** START OF DATA SHOWN **
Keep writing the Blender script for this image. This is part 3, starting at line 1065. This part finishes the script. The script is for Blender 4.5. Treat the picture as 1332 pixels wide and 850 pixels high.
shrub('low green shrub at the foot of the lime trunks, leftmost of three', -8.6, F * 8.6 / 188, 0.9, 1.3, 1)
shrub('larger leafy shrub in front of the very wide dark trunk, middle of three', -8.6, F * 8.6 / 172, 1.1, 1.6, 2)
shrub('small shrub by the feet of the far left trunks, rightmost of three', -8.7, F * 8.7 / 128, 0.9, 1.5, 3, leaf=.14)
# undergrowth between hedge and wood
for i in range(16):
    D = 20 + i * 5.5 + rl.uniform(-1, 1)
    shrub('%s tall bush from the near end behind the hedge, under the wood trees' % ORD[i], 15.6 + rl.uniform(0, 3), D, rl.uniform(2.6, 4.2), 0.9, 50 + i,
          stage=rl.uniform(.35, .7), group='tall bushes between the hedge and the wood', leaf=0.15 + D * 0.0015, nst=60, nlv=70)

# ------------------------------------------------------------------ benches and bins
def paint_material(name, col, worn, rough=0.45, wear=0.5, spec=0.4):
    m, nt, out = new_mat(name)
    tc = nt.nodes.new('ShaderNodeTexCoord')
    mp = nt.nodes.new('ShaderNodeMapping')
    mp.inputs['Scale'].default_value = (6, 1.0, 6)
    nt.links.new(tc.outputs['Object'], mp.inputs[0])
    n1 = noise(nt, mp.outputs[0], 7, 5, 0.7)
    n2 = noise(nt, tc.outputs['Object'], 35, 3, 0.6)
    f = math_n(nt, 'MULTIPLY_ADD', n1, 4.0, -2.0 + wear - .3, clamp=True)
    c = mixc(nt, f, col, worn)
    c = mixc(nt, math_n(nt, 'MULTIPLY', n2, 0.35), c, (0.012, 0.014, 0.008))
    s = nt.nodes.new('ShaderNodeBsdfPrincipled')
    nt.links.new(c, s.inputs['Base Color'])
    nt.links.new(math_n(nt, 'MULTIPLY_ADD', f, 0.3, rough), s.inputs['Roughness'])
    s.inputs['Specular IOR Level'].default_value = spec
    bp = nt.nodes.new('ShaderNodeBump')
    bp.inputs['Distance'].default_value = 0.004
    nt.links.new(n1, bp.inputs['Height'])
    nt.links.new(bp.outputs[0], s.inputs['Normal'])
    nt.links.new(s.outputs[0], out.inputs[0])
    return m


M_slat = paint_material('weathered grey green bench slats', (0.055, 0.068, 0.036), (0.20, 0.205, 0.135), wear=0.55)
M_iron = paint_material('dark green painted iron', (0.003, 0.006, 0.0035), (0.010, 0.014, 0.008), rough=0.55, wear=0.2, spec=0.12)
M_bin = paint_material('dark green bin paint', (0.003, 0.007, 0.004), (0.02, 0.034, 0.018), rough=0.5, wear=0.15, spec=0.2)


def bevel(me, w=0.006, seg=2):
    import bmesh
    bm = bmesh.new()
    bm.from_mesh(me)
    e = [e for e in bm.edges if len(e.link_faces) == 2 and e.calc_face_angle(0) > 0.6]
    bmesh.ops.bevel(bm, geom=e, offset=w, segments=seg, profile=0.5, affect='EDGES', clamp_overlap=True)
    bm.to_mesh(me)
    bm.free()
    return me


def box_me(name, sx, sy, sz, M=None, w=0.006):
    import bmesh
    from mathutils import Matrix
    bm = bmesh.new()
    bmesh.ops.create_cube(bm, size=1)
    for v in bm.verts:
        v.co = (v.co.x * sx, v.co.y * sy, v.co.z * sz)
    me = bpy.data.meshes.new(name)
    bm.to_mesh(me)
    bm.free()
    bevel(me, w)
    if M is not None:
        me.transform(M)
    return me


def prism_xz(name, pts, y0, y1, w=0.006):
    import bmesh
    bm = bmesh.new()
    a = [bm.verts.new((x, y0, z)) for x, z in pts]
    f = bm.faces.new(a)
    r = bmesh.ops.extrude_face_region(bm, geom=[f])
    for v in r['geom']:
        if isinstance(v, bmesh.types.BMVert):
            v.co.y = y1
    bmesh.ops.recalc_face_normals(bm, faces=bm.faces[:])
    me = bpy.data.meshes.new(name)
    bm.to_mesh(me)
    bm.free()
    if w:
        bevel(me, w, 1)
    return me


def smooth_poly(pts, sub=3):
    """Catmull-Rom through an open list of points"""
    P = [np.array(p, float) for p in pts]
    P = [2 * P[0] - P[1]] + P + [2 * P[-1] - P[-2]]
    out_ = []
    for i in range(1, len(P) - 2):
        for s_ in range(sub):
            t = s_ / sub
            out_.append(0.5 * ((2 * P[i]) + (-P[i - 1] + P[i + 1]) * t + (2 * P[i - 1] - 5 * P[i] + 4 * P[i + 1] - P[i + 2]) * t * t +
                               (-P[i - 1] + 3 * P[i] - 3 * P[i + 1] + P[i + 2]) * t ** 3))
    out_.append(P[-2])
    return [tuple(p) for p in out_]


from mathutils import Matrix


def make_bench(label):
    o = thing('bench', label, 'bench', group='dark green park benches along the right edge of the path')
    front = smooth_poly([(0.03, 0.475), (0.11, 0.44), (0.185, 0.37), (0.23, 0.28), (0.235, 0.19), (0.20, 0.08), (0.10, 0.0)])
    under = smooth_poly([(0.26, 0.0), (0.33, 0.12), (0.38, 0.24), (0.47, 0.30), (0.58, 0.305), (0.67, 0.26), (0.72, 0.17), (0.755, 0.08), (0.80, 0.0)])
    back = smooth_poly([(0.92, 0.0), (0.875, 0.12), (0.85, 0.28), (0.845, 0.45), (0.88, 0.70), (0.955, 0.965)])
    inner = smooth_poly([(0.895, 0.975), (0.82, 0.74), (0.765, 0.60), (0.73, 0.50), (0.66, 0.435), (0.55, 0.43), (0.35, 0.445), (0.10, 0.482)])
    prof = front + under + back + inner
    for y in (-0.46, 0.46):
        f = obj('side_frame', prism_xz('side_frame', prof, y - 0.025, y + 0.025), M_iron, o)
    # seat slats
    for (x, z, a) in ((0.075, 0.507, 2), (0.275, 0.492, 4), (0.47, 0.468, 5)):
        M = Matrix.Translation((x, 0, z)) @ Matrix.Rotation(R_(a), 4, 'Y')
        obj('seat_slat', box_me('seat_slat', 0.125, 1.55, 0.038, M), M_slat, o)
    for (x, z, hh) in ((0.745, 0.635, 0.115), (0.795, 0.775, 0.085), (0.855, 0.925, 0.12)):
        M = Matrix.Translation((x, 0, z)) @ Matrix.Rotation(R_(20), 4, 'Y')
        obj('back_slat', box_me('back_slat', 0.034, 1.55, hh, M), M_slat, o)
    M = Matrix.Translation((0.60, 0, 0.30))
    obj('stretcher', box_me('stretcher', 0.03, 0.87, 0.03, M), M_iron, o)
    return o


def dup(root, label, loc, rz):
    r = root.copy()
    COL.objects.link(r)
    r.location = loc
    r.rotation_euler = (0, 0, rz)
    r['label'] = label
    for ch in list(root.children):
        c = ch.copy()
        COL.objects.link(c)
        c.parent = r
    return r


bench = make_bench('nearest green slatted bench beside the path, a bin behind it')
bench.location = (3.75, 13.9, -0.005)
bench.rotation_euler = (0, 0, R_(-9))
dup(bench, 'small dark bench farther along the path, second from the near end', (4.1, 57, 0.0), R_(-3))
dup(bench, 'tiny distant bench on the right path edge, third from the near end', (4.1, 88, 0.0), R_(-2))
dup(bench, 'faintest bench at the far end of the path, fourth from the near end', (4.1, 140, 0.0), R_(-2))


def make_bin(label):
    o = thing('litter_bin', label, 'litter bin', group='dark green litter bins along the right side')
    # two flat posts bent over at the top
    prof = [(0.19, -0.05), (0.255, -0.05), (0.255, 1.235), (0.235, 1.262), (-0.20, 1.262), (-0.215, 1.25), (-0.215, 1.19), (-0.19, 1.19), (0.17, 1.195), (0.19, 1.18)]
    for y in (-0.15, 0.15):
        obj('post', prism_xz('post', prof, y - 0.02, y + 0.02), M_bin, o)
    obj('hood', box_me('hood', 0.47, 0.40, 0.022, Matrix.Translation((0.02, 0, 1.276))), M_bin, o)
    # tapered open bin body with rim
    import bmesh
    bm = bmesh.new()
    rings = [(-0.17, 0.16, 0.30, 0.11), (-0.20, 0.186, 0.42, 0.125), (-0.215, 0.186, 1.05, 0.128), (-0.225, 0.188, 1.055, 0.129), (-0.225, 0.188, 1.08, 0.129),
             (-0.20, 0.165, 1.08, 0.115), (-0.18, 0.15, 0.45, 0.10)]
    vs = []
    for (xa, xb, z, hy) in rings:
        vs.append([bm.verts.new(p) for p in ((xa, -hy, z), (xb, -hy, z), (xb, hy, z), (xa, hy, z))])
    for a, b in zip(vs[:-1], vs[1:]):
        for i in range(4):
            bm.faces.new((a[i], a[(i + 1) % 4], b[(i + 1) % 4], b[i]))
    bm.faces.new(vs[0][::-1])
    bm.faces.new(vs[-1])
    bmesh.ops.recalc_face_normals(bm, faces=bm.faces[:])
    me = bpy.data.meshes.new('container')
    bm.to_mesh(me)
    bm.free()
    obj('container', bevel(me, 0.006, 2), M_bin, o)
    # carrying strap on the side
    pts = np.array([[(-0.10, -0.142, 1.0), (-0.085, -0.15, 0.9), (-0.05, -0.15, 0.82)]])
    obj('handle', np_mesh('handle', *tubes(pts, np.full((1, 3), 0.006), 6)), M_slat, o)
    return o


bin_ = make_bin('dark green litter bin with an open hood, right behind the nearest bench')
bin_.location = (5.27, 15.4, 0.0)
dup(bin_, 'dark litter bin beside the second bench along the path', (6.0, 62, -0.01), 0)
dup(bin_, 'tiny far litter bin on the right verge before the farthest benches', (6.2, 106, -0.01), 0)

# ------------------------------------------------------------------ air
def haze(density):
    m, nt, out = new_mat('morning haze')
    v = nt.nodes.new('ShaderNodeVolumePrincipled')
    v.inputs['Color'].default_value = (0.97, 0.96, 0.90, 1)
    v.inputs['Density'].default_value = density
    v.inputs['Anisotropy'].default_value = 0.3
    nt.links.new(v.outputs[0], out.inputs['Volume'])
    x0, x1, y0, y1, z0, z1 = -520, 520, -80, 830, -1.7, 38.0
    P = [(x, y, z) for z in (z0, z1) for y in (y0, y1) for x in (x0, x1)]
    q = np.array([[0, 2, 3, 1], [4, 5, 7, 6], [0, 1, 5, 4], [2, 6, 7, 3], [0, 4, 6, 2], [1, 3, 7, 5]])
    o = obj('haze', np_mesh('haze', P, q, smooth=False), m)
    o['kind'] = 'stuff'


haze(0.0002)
** END OF DATA SHOWN **
## STATED EXERCISE
Return exactly the opening lines of the listing above, ending with the line that has "stage=rl.uniform(.35, .7), group='tall".

## SOLUTION FOR THIS PROBLEM
Keep writing the Blender script for this image. This is part 3, starting at line 1065. This part finishes the script. The script is for Blender 4.5. Treat the picture as 1332 pixels wide and 850 pixels high.
shrub('low green shrub at the foot of the lime trunks, leftmost of three', -8.6, F * 8.6 / 188, 0.9, 1.3, 1)
shrub('larger leafy shrub in front of the very wide dark trunk, middle of three', -8.6, F * 8.6 / 172, 1.1, 1.6, 2)
shrub('small shrub by the feet of the far left trunks, rightmost of three', -8.7, F * 8.7 / 128, 0.9, 1.5, 3, leaf=.14)
# undergrowth between hedge and wood
for i in range(16):
    D = 20 + i * 5.5 + rl.uniform(-1, 1)
    shrub('%s tall bush from the near end behind the hedge, under the wood trees' % ORD[i], 15.6 + rl.uniform(0, 3), D, rl.uniform(2.6, 4.2), 0.9, 50 + i,
          stage=rl.uniform(.35, .7), group='tall bushes between the hedge and the wood', leaf=0.15 + D * 0.0015, nst=60, nlv=70)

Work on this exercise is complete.